The attached patch (against cvs 1.12.11) improves xgethostname() to check for ENOMEM as well as ENAMETOOLONG and EINVAL. I grant permission to distribute this patch under the terms of the GNU Public License. Please apply.
BTW, I think there is still room for improvement:
(a) this behavior is not well-standardized. POSIX claims the hostname will be truncated if it is larger than the passed-in buffer length (and it is undefined whether the return value will be NUL terminated), but AFAICS most systems return an error in this case. It seems glibc < 2.1 will return EINVAL, glibc >= 2.1 and FreeBSD will return ENAMETOOLONG, and other systems may well return other errors. It is unnecessary to rely on this behavior, anyway: why not just make the buffer size HOST_NAME_MAX or MAXHOSTNAMELEN (etc.) to begin with?

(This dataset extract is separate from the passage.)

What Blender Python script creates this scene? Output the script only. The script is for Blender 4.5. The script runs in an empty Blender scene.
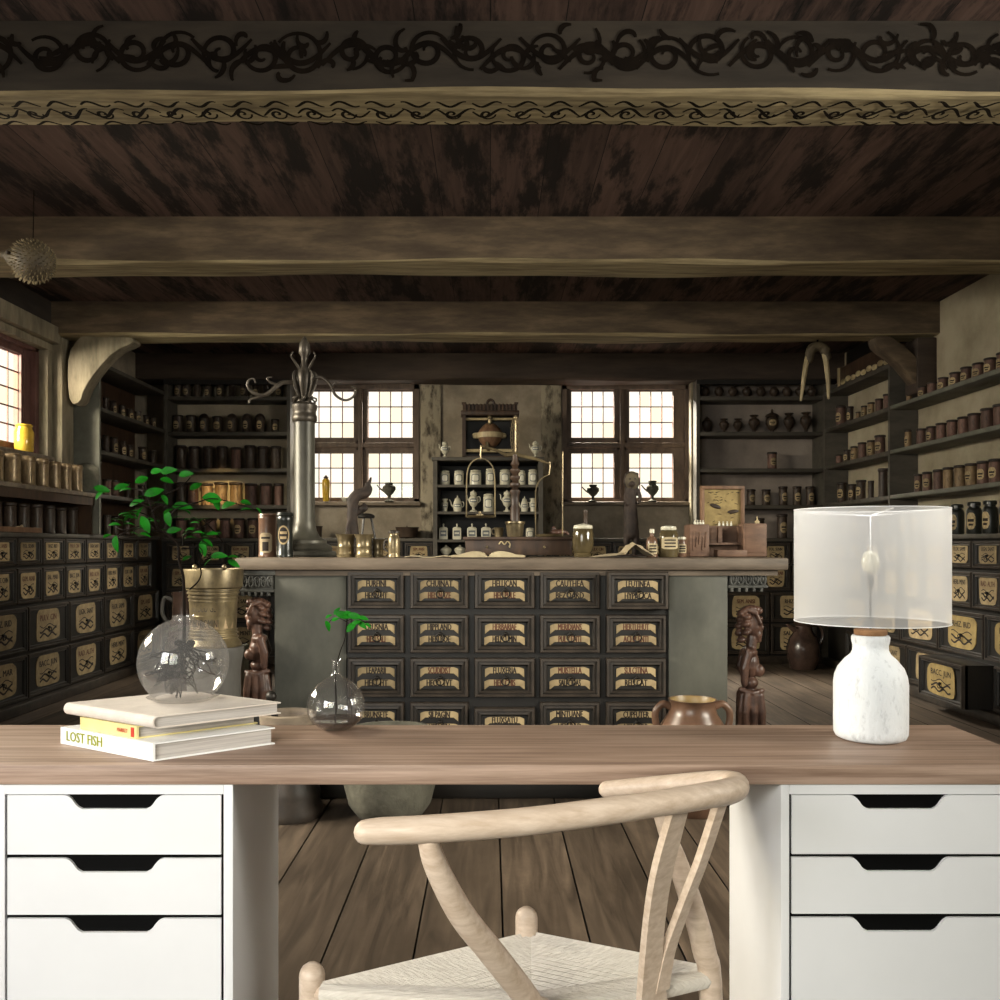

It seems silly to go through this kind of trouble to avoid the allocation of a few hundred bytes of memory.
(b) not checking the return value of xgethostname() is fragile.
-Neil
2005-02-21 Neil Conway <[EMAIL PROTECTED]>
* lib/xgethostname.c: Check for ENOMEM, which is returned by OSX/Darwin if the specified buffer is not large enough for the hostname.